LAHAINA » Every time he got beat, Kemba Walker remembered how and why.

Not yesterday.

No one was beating the Connecticut guard yesterday. Go back to late in the summer, when Walker was humbled by the stars of Team USA in training sessions. It was the best possible thing to happen to him, as Wichita State could attest after suffering an 83-79 loss to Walker and the Huskies in the first round of the EA Sports Maui Invitational.

Walker torched the Shockers for 29 of his 31 points in the second half after playing 4 minutes in the first period because of two quick fouls.

He scored 13 of UConn’s final 14 points on a series of hard takes to the basket, pull-up jumpers and clutch free throws. All eyes gravitated to him on every play, even on the rare occasions when the ball wasn’t in his hands.

Someone in the postgame press conference told the 6-foot-1, 172-pound junior that it looked like he went "NBA Live" on the Shockers.

Walker just smiled.

He’s already had a taste of the NBA life. For four days in mid-August, he and nine other collegians of the USA Select team went against the likes of Kevin Durant, Russell Westbrook, Derrick Rose and Stephen Curry to help the all-stars prepare for the 2010 FIBA World Championships.

In his mind, no way would yesterday’s outburst have been possible without some punishment at the hands of some of those elite players.

"Nah. Not at all, not at all," Walker said. "I think me going to the different camps and the USA thing, it helped me big-time. … It helped me slow my game, learn how to change pace.

"They (the NBA players) were coming at me every play. They played extremely hard and it just showed that you don’t have to be a regular guy to play hard. Superstars play hard, too. Those guys brought it every possession."

After halftime, so did he. Walker’s final line: 24 minutes, 31 points, 8-for-16 from the field, 14-for-15 from the stripe. Three steals, two assists, no turnovers.

On a team with six freshmen that was picked to finish 10th in the Big East, the junior is counted on by UConn coach Jim Calhoun to provide leadership.

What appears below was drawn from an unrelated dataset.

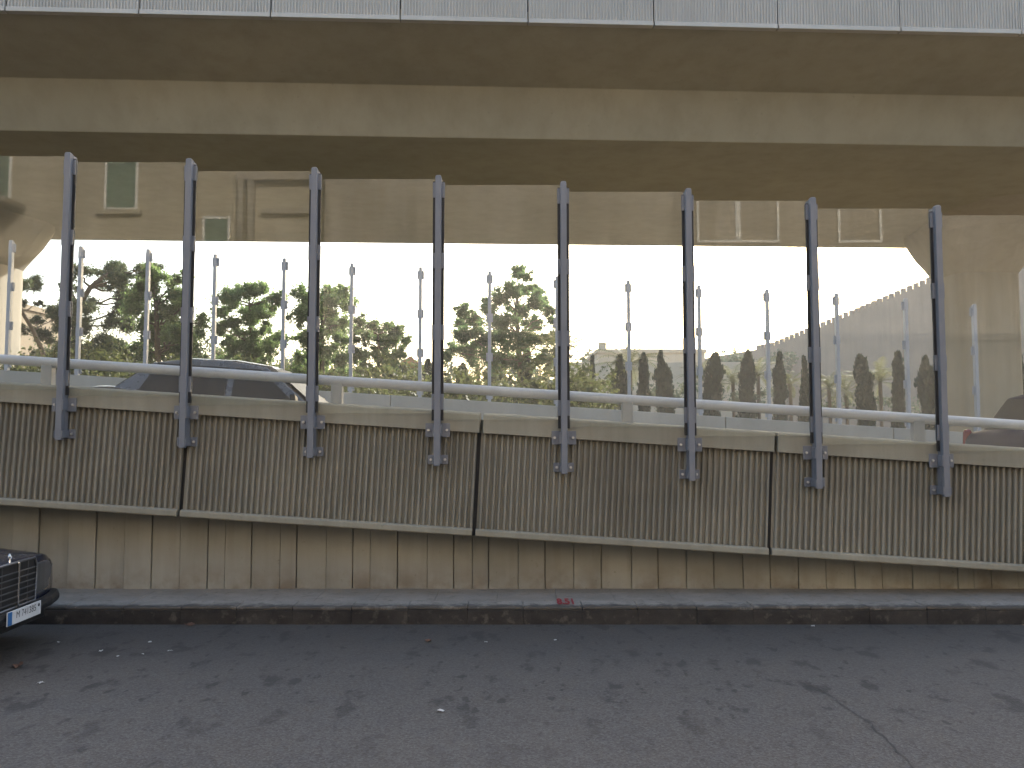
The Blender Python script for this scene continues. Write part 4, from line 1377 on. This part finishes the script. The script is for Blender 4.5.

"He was the conductor. The maestro. He took over the game," Calhoun said. "They tried matchups, big, small, couldn’t find an answer for him."

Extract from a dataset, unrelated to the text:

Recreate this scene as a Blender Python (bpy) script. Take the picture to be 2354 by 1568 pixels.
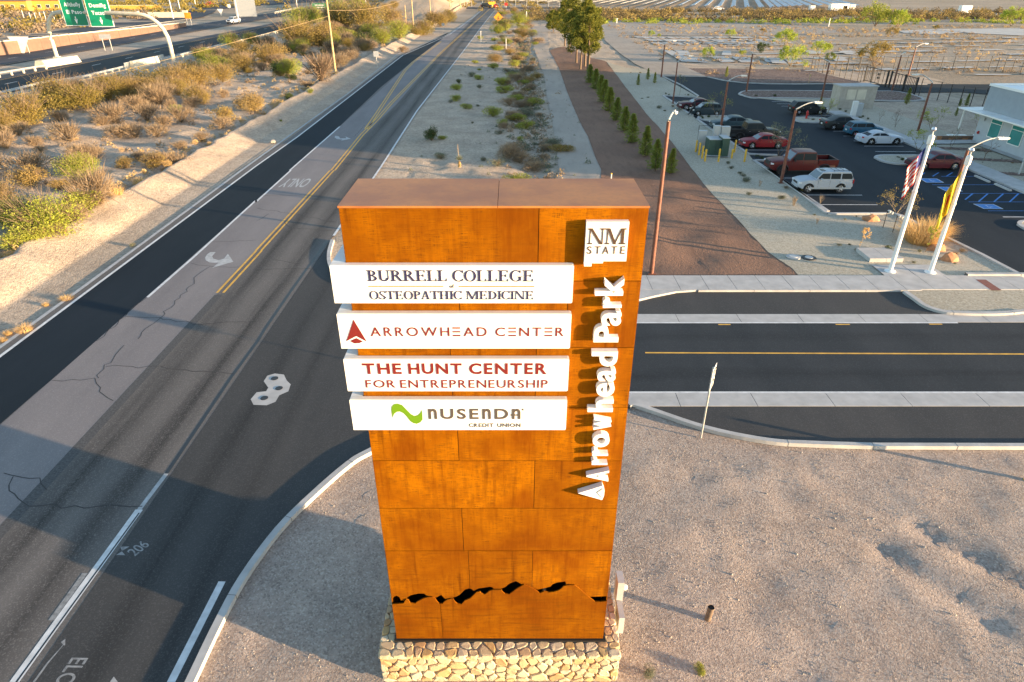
# Roadside monument sign at dusk beside a highway frontage road.  Units: metres, +Y away from camera.
import bpy, bmesh, math, random
from mathutils import Vector, Matrix, noise
S = bpy.context.scene
R = math.radians
for o in list(bpy.data.objects): bpy.data.objects.remove(o)

# ------------------------------------------------------------------ camera, sky, sun, exposure
cd = bpy.data.cameras.new('camera'); cam = bpy.data.objects.new('camera', cd)
S.collection.objects.link(cam); S.camera = cam
cam.location = (0, 0, 14.8); cam.rotation_euler = (R(90-29.4), 0, 0)
cd.sensor_width = 36; cd.lens = 36*1490/2353; cd.clip_start = .1; cd.clip_end = 6000
SUN_EL = 5.4; SUN_DIR = Vector((1, -.385, 0)).normalized()          # towards the sun, on the ground
w = bpy.data.worlds.new('World'); S.world = w; w.use_nodes = True
nt = w.node_tree; bg = nt.nodes['Background']
sky = nt.nodes.new('ShaderNodeTexSky'); sky.sky_type = 'NISHITA'; sky.sun_disc = False
sky.sun_elevation = R(SUN_EL); sky.sun_rotation = math.atan2(SUN_DIR.x, SUN_DIR.y)
sky.air_density = 1.0; sky.dust_density = 1.0; sky.ozone_density = 1.1; sky.altitude = 1200
nt.links.new(sky.outputs[0], bg.inputs[0]); bg.inputs[1].default_value = .15
ld = bpy.data.lights.new('sun', 'SUN'); ld.energy = 5; ld.angle = R(.5); ld.color = (1, .71, .42)
sun = bpy.data.objects.new('sun', ld); S.collection.objects.link(sun)
sv = Vector((SUN_DIR.x*math.cos(R(SUN_EL)), SUN_DIR.y*math.cos(R(SUN_EL)), math.sin(R(SUN_EL))))
sun.rotation_euler = sv.to_track_quat('Z', 'Y').to_euler(); sun.location = (60, -40, 40)
S.view_settings.view_transform = 'Standard'; S.view_settings.look = 'None'
S.view_settings.gamma = 1; S.view_settings.exposure = 1.95; S.view_settings.use_curve_mapping = False

# ------------------------------------------------------------------ materials
def nmat(name):
    m = bpy.data.materials.new(name); m.use_nodes = True
    n = m.node_tree; b = n.nodes['Principled BSDF']
    return m, n, b
def mth(n, op, a, b=None, c=None, clamp=False):
    x = n.nodes.new('ShaderNodeMath'); x.operation = op; x.use_clamp = clamp
    for i, v in enumerate((a, b, c)):
        if v is None: continue
        if isinstance(v, (int, float)): x.inputs[i].default_value = v
        else: n.links.new(v, x.inputs[i])
    return x.outputs[0]
def mixc(n, f, a, b, mode='MIX'):
    x = n.nodes.new('ShaderNodeMix'); x.data_type = 'RGBA'; x.blend_type = mode
    for sock, v in ((x.inputs[0], f), (x.inputs[6], a), (x.inputs[7], b)):
        if isinstance(v, (int, float)): sock.default_value = v
        elif isinstance(v, tuple): sock.default_value = (*v[:3], 1)
        else: n.links.new(v, sock)
    return x.outputs[2]
def coords(n, space='pos', scale=(1, 1, 1), rot=(0, 0, 0)):
    if space == 'pos': o = n.nodes.new('ShaderNodeNewGeometry').outputs['Position']
    else: o = n.nodes.new('ShaderNodeTexCoord').outputs['Object']
    mp = n.nodes.new('ShaderNodeMapping'); mp.inputs['Scale'].default_value = scale; mp.inputs['Rotation'].default_value = rot
    n.links.new(o, mp.inputs[0]); return mp.outputs[0]
def nz(n, vec, scale, detail=4, rough=.55, dist=0):
    x = n.nodes.new('ShaderNodeTexNoise'); x.inputs['Scale'].default_value = scale
    x.inputs['Detail'].default_value = detail; x.inputs['Roughness'].default_value = rough
    x.inputs['Distortion'].default_value = dist
    n.links.new(vec, x.inputs['Vector']); return x.outputs['Fac']
def vor(n, vec, scale, out='Distance', feat='F1'):
    x = n.nodes.new('ShaderNodeTexVoronoi'); x.feature = feat; x.inputs['Scale'].default_value = scale
    n.links.new(vec, x.inputs['Vector']); return x.outputs[out]
def ramp(n, f, lo, hi):
    x = n.nodes.new('ShaderNodeMapRange'); x.inputs[1].default_value = lo; x.inputs[2].default_value = hi
    n.links.new(f, x.inputs[0]); return x.outputs[0]
def bump(n, b, h, strength, dist=.05):
    x = n.nodes.new('ShaderNodeBump'); x.inputs['Strength'].default_value = strength; x.inputs['Distance'].default_value = dist
    n.links.new(h, x.inputs['Height']); n.links.new(x.outputs[0], b.inputs['Normal'])
def simple(name, col, rough=.6, metal=0, var=.12, scale=6, spec=.5, space='obj', bmp=0, coat=0):
    m, n, b = nmat(name)
    c = coords(n, space); f = nz(n, c, scale)
    dark = tuple(x*(1-var) for x in col); lite = tuple(min(1, x*(1+var)) for x in col)
    n.links.new(mixc(n, ramp(n, f, .3, .7), dark, lite), b.inputs['Base Color'])
    b.inputs['Roughness'].default_value = rough; b.inputs['Metallic'].default_value = metal
    b.inputs['Specular IOR Level'].default_value = spec
    if coat: b.inputs['Coat Weight'].default_value = coat; b.inputs['Coat Roughness'].default_value = .06
    if bmp: bump(n, b, nz(n, c, scale*5), bmp, .02)
    return m
M = {}
def ground(name, c1, c2, big=.12, small=9, rough=.95, speck=None, sp_amt=.5, bs=.6, bd=.04, bscale=7, track=None, sp_scale=14, sp_lo=.12):
    m, n, b = nmat(name); c = coords(n)
    f = mth(n, 'ADD', mth(n, 'MULTIPLY', nz(n, c, big, 5), .6), mth(n, 'MULTIPLY', nz(n, c, small, 5, .7), .4))
    col = mixc(n, ramp(n, f, .36, .64), c1, c2)
    if speck is not None:
        v = vor(n, c, sp_scale, 'Color'); sep = n.nodes.new('ShaderNodeSeparateColor'); n.links.new(v, sep.inputs[0])
        col = mixc(n, mth(n, 'MULTIPLY', ramp(n, sep.outputs[0], .55, .95), sp_amt), col, speck)
        col = mixc(n, mth(n, 'MULTIPLY', ramp(n, sep.outputs[1], .55, .95), sp_amt), col, tuple(x*.45 for x in c1))
    if track:
        cc = coords(n, 'pos', track); t = nz(n, cc, 1, 6, .6)
        col = mixc(n, mth(n, 'MULTIPLY', ramp(n, t, .5, .75), .45), col, tuple(x*.62 for x in c1))
    n.links.new(col, b.inputs['Base Color']); b.inputs['Roughness'].default_value = rough
    b.inputs['Specular IOR Level'].default_value = .2
    h = mth(n, 'ADD', nz(n, c, bscale, 6, .65), mth(n, 'MULTIPLY', vor(n, c, bscale*2.2), .35))
    bump(n, b, h, bs, bd); return m
M['sand'] = ground('desert_sand', (.38, .300, .230), (.56, .45, .345), big=.35, small=2.2, speck=(.24, .19, .15), sp_amt=.35, sp_scale=7, bs=1, bd=.07, bscale=6)
M['pad'] = ground('gravelly_sand', (.285, .225, .19), (.46, .365, .305), big=.45, small=3.5, speck=(.60, .52, .45), sp_amt=.45, bs=.9, bd=.045, bscale=16, sp_scale=22)
M['dirt'] = ground('brown_dirt', (.17, .100, .072), (.27, .160, .110), small=6, bs=.7, bd=.05, bscale=6, track=(2.2, .5, 1))
M['track'] = ground('dirt_track', (.33, .28, .235), (.42, .355, .295), small=4, bs=.5, bd=.04, track=(1.2, .25, 1))
M['wgravel'] = ground('pale_gravel', (.36, .32, .25), (.47, .42, .33), small=10, speck=(.62, .57, .47), sp_amt=.4, bs=.55, bd=.03, bscale=14, sp_scale=13)
M['rgravel'] = ground('red_gravel', (.14, .09, .075), (.21, .145, .12), small=9, speck=(.45, .34, .28), sp_amt=.7, bs=.8, bd=.05, bscale=8, sp_scale=7)
M['field'] = ground('far_scrub_ground', (.27, .215, .155), (.42, .34, .26), big=.03, small=.6, bs=.8, bd=.2, bscale=1.5)
M['slab'] = ground('weathered_slab', (.40, .39, .37), (.55, .53, .50), big=.3, small=4, bs=.2, bd=.02)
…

Walker came in averaging 30 points per game in two wins this season, up from 14.6 as a sophomore. Even reaching the latter seemed unlikely after his two-point first half.

Then came the stunning scoring binge. The Shockers were shocked.

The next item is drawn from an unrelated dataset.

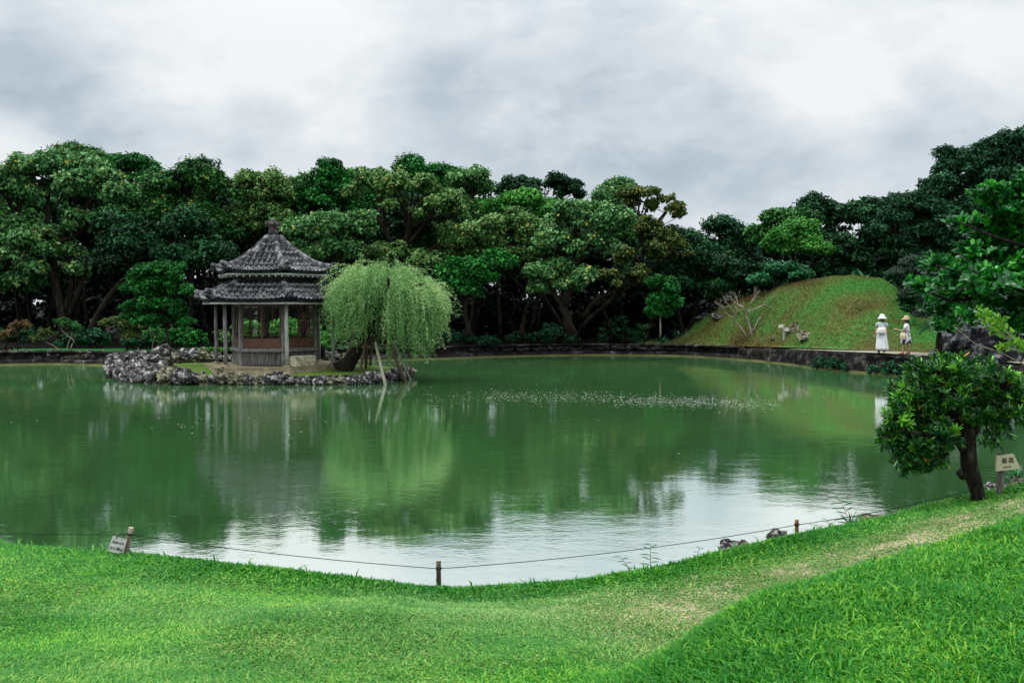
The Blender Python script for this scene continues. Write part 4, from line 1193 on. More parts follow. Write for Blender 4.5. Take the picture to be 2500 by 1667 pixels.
# ------------------------------------------------------------------ strap-leaved plants
def strap_plant(name, label, base, n, L, W, mat='strap', arch=.9, cat='plant', group=None, seg=5, spread=1.0):
    root = empty(name, base, label, cat, group)
    V = []; Fc = []; vs = []
    for i in range(n):
        a = random.uniform(0, 2 * math.pi); l = L * random.uniform(.6, 1.1); el = random.uniform(.5, 1.35)
        d = Vector((math.cos(a) * spread, math.sin(a) * spread, 0)); s_ = Vector((-math.sin(a), math.cos(a), 0))
        b_ = len(V); vv_ = random.uniform(.1, .9)
        for k in range(seg + 1):
            t = k / seg
            p = d * (l * math.cos(el) * t + .25 * l * t * t) + Vector((0, 0, l * math.sin(el) * t - arch * l * .55 * t * t))
            w = W * (1 - t ** 2.2) * .5 + .001
            V.append(p + s_ * w); V.append(p - s_ * w); vs += [vv_, vv_]
        for k in range(seg): Fc.append((b_ + 2 * k, b_ + 2 * k + 1, b_ + 2 * k + 3, b_ + 2 * k + 2))
    np_mesh('leaves', [tuple(v) for v in V], Fc, LM[mat], root, attr={'v': vs})
    return root


random.seed(31)
strap_plant('strap_leaf_plant', 'arching glossy plant growing behind the route sign', P(2478, 1180, 11.3), 46, .42, .022)
strap_plant('strap_leaf_plant', 'dark strap-leaved clump at the foot of the clipped small tree', Q(1520, 790, 54.3), 70, 1.0, .06, 'bush')
strap_plant('strap_leaf_plant', 'dark strap-leaved clump left of the clipped small tree', Q(1560, 775, 56), 60, .9, .06, 'bush')
strap_plant('strap_leaf_plant', 'dim fan of long leaves under the trees left of the mound', Q(1480, 760, 57), 40, 1.0, .07, 'dark')
strap_plant('banana_plant', 'long-leaved plant standing on the back of the mound', Q(1985, 648, 57), 16, 1.5, .22, 'bush', arch=.7)
strap_plant('banana_plant', 'smaller long-leaved plant right of the one on the mound top', Q(2030, 655, 56), 12, 1.2, .2, 'bush', arch=.7)
for i in range(9):
    strap_plant('leafy_clump', 'bright leafy ground clump behind the islet left of the pavilion', Q(455 + i * 10, 806, 48.8 + (i % 3) * .4), 26, .5, .10, 'lime', arch=1.1, group='bright leafy clumps behind the islet')
for i in range(4):
    strap_plant('leafy_clump', 'bright leafy ground clump behind the islet left of the pavilion', Q(545 + i * 14, 806, 49), 26, .45, .10, 'lime', arch=1.1, group='bright leafy clumps behind the islet')
strap_plant('fern', 'small green fern growing on the heaped rocks of the islet', Q(415 * .94, 868, 37.6), 24, .35, .05, 'vivid', group=None)
strap_plant('fern', 'tiny green fern at the waterline of the left islet rocks', Q(345, 875, 38.0), 30, .4, .05, 'vivid')
strap_plant('bank_weed', 'grassy weed tuft on the bank left of the leaning tree', P(2075, 1285, 10.4), 30, .30, .010, 'strap', arch=.5)
strap_plant('bank_weed', 'pale grassy weed tuft at the foot of the leaning tree', P(2340, 1225, 10.3), 30, .20, .010, 'strap', arch=.7)
strap_plant('bank_weed', 'dark reed tuft at the right picture edge above the sign', P(2495, 1180, 11.5), 22, .45, .014, 'strap', arch=.3)

for (x0_, x1_, dd_, lab_) in ((2010, 2110, 0, 'green weeds hanging over the dark path wall below the women'), (1880, 1960, 0, 'sparse creeper on the dark wall left of the two women')):
    lum = []
    for x_ in np.arange(x0_, x1_, 9):
        pxx = x_ * K; dd2 = float(np.interp(pxx, [1910, 2020, 2160, 2235], [50.3, 45.5, 42.2, 41.0])) - .10
        lum.append((P(pxx, 0, dd2), (.16, .12, .2)))
    for q_ in lum: q_[0].z = random.uniform(.12, .45)
    root = empty('creeper', lum[len(lum) // 2][0], lab_, 'plant')
    put_foliage('leaves', foliage(lum, 1500, .10, .06, mini=.14, loose=0), LM['bush'], root, lum[len(lum) // 2][0])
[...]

WSU led 60-51 with 9:54 left, a comfortable advantage that wouldn’t last. Walker walked all over the favorite to win the Missouri Valley Conference, breaking down WSU with his quickness and getting to the rim again and again, either finishing or absorbing contact and getting to the line.

"He’s a veteran," Shockers guard David Kyles said. "He knows a lot of things that most guards don’t even know in the game, as far as coming off ball screens and where he can dribble. He can tell when you’re relaxing on defense."

"Kemba Walker’s very hard to stop," said deflated WSU coach Gregg Marshall, whose team led the whole game except for the final moments of both halves. "You can’t guard the foul line, like David said. We gotta do a better job of staying in front of the kid."

Walker, a 2008 McDonald’s High School All-American, went for 42 points in the Huskies’ lead-in game to the tournament against Vermont.

To Calhoun, this was more special.

"He showed those kids what will and competitiveness are all about," the coach said.